Tuesday, October 20, 2009


Well, I saw a werewolf with a Chinese menu in his hand
Walking through the streets of Soho in the rain.
He was lookin’ for the place called Lee Ho Fooks,
Gonna get a big dish of beef chow mein.
Aaahoo, werewolves of London
-Warren Zevon.

I recently used my Apple iwayback machine to go back in time to watch Star Wars from a more objective angle. With An American Werewolf in London, I used no such technogadgetry, because it naturally feels like I went forward in time. Has it really been 28 years since this movie was released?? I’ll check the calendar again. Yep, 28 years.
Mr. Peabody! You’ve definitely been screwing with the iwayback machine.

When I think of this film, the one name that comes to mind is makeup guru Rick Baker, who won his first of six Oscars for this film.
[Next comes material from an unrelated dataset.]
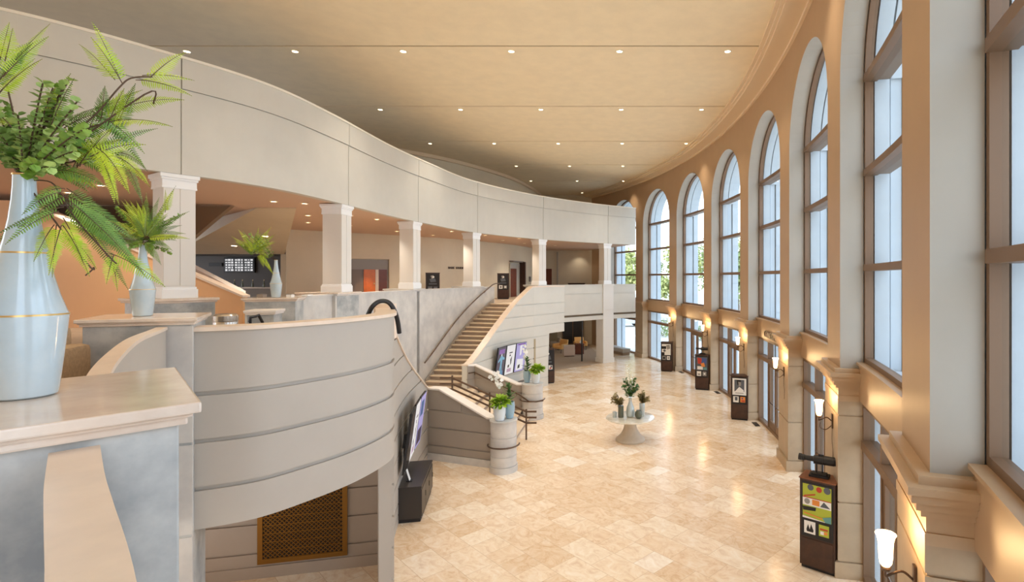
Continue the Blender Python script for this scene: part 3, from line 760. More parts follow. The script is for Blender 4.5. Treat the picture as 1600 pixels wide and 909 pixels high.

David Kessler’s transformation into the werewolf is the defining moment in the film and it’s still jarring. (Who needs fancy computer graphics anyway?) Though the makeup for the ever-deteriorating corpse of David’s friend Jack is pretty good too.

The post-Animal House and pre-Thriller video John Landis is the writer-director here and his film still seems fresh (A strange choice of word I admit for a moviefeaturing a wandering corpse). I do think at 98 minutes, the film could actually have been longer. The story behind the werewolf at The Slaughtered Lamb pub could have fleshed out (another unfortunate word choice) a little more, as well as the story behind the cover-up to David and Jack’s attacker. But if the worst criticism you have of a movie is that you wanted more of it; it’s a good sign.

David Naughton (will always be the peppy singing guy in the Dr. Pepper commercials) is OK in the lead role, though I’m not too surprised he didn’t become a bigger movie star. Griffin Dunne (of the under appreciated After Hours) as his unfortunate friend plays a mighty good corpse and maybe should have been a bigger star. The lovely Jenny Agutter (of Logan’s Run and a rather low-rent version of Othello I saw) is also good.

“A naked American man just stole my balloons” “Have you tried talking to a corpse? It's booooring.” were the lines that I remember getting the biggest laughs all those years ago. Though the defining line of the movie after watching it again is, “Look at me! In a porno theatre in Piccadilly Circus...talking to a corpse!”

And we don’t get scenes in films today like David trying to call his family from London to tell them he loves them as he begins to realize his time is running out. Why don’t we get scenes like this anymore? Because the easy access to people through cell phone technology has ruined many such dramatic moments! Not that I’m volunteering to give up my cell phone, I’m just saying.